As a teen, Melii shuffled between Harlem’s public high schools, eventually landing at Edward A. Reynolds West Side High School, the creative birthplace of other stars like A$AP Rocky and the late Big L. Eventually, Melii connected with a friend who asked her to lay down a track in a proper studio. It was located in a friend’s apartment in the projects. In a closet in that apartment, she recorded her first song – a cover of PARTYNEXTDOOR’s “Persian Rugs.”

At West Side, she met her mentor and music teacher, Albert Bouchard. He’s a founding member of the ’70s rock band Blue Oyster Cult, who was infamously immortalized by Will Ferrell’s “More Cowbell” gag on SNL. In 2015, a local Fox News station filmed a segment at her school. A vulnerable teenage Melii appears on screen, singing along to Bouchard’s gentle guitar strums and telling the cameras, “When I’m here, I get to speak to him about personal things and how I’m feeling. I’m a person that can express themselves better through music.”

It was evident that traditional schooling wasn’t meant for Melii. When we speak, she’s palpably skeptical of the sanitized versions of U.S. history she was taught as a kid. “Having the Internet and other resources where you learn real history, you start looking at school differently,” she says. Her teachers recognized that she’d flourish following a more creative path. “One of the teachers told me, ‘Why are you here? Why didn’t you just go do a music school?’ I was fighting myself. My teachers always knew how I thought, ‘Man I don’t wanna do this; I just want my voice to be heard.’”

Melii knew the only way to realize that goal was to leave school behind to pursue music full time. In 2015, she dropped out to focus on her career, but not before sparring with her parents. “My dad never lived with me, but he would always have his outside opinions, which contributed to how my mom [saw things],” she says. “My mom would always be worried, like, ‘Look, you’re already the trouble child, the rebel child.
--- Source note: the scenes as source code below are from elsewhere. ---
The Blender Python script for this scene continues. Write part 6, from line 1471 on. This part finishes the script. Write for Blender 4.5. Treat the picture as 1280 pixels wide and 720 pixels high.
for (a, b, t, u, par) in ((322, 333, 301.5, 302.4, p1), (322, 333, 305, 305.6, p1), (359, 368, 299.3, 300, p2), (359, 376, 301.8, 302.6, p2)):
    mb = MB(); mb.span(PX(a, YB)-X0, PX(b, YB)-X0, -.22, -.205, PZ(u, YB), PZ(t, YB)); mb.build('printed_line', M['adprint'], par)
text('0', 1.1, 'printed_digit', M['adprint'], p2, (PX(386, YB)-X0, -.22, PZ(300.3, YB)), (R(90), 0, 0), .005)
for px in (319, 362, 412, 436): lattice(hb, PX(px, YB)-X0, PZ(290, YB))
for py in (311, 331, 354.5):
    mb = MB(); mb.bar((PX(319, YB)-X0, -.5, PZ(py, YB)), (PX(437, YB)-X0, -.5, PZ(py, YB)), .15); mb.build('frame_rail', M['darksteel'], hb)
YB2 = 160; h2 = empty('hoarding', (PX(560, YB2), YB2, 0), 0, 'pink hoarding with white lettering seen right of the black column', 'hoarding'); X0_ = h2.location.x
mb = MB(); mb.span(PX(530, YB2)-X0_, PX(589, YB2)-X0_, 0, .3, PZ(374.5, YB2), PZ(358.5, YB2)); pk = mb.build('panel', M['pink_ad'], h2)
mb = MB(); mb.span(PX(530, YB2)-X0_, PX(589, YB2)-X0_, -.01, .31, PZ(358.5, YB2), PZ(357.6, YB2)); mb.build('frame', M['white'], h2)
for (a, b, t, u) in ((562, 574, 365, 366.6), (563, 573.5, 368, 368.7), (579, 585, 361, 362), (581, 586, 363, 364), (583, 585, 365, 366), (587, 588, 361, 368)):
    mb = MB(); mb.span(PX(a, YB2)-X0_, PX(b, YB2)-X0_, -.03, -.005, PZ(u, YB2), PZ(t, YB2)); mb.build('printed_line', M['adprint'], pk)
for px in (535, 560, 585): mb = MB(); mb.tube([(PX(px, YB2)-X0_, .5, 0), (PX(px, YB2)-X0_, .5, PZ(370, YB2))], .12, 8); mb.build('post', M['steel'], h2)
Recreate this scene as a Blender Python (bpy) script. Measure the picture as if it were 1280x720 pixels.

So at least get your diploma.’” Eventually, Melii came to understand her mom’s concerns. “It took a big step in me, to be like, ‘I get it. You don’t want [people] to look at you a certain way, but I can’t hinder myself and suffer just because of other people.’”

The success was far from immediate. When she dropped out, Melii found herself smack dab in the middle of Uptown’s budding Latin trap scene, surrounded by other nascent stars like Tali and Lito Kirino (who she even shouts out on the Spanish remix of “Icey”). Like them, she switched breathlessly between flows and languages, often writing in Spanglish and adopting the Spanish remix model, which, in addition to spawning the Latin trap movement, saw rappers like Fuego and Messiah re-imagining Top 40 hip-hop en español.

A firm in Washington, D.C. soon signed Melii, but she found that the management was “manipulative,” so she severed her relationship with them. In the fall of 2017, her remix of “Bodak Yellow” started turning heads online. By the end of the year, she had a deal with Interscope. She’d spend the next year dropping singles for fans; among them, “Sh*t Talk,” “Como Si Na,” “La Envidia Mata,” and the aforementioned “Icey,” all showcasing Melii’s knack for bratty, bilingual bars. More than once have I used her tough-talk one-liners – “Si quiere pleito yo te lo doy” and “Si te quilla ven ponte en la fila” – as Instagram captions.

In March, Melii unveiled her debut project, PhAses. The 14-track collection dove deeper into Melii’s affinity for R&B, featuring her lovelorn musings on the babosos who break hearts, all over speaker-knocking 808s and pristine Afrobeats and reggae-inspired production. It sounds just as good blasting at rude volumes down the block as it does on a solo night spent at home drinking a glass of Merlot. As Melii tells it, the goal was to make music that could uplift other women. “Like, put on this song. Go outside. Put on your heels. Feel like you’re that bitch, you feel me? Feel entitled to do whatever you want.”

This versatility might have surprised fans who mostly knew Melii for her confident, self-assured raps. But the 22-year-old says she’s always seen herself as a singer and an emcee – she’s even granted the personality behind those truculent rhymes an alter ego. “When I’m in the studio or I have a mic in front of me, I just turn into this sassy girl, which is why you hear it mostly in my songs. I turn into Victoria,” she laughs. “I’m Victoria and I’m all up in people’s faces. But then I do go through my times where I’m kinda insecure.”

That vulnerability inspired her to confront her struggles with mental health in her music. “Being in this industry, I have my toes in the water right now, just reading over these comments, the way people just nip at everybody that’s coming up is crazy. They forget that we are humans too,” she says, downcast. On PhAses’ deeply personal “Pretty Girls,” Melii addresses these battles, recounting an incident where she stumbled upon a fellow student in her elementary school’s bathroom with a plastic bag on her head. “I remember P.S. 97/I was still a kid,” she sings, “Follow shorty in the bathroom/Bag over her head, sittin’ on the sink.” The incident resonated with Melii, who’d struggled with thoughts of suicide herself. “[‘Pretty Girls’] was based off of feeling like you’re good enough. You’re OK. The way you were made is perfect. The way God made you, that’s how you were meant to be known.”

It’s this incisive quality and penchant for positive affirmation that sets Melii apart from her peers. At a time when men are celebrated for their lyrical frugality in hip-hop, Melii shows she is just as capable of producing a bad bitch anthem as she is emo R&B. Melii is showing what it’s like to live on the hyphen, all while putting a spotlight on the history, present, and future of New York Dominicans in hip-hop.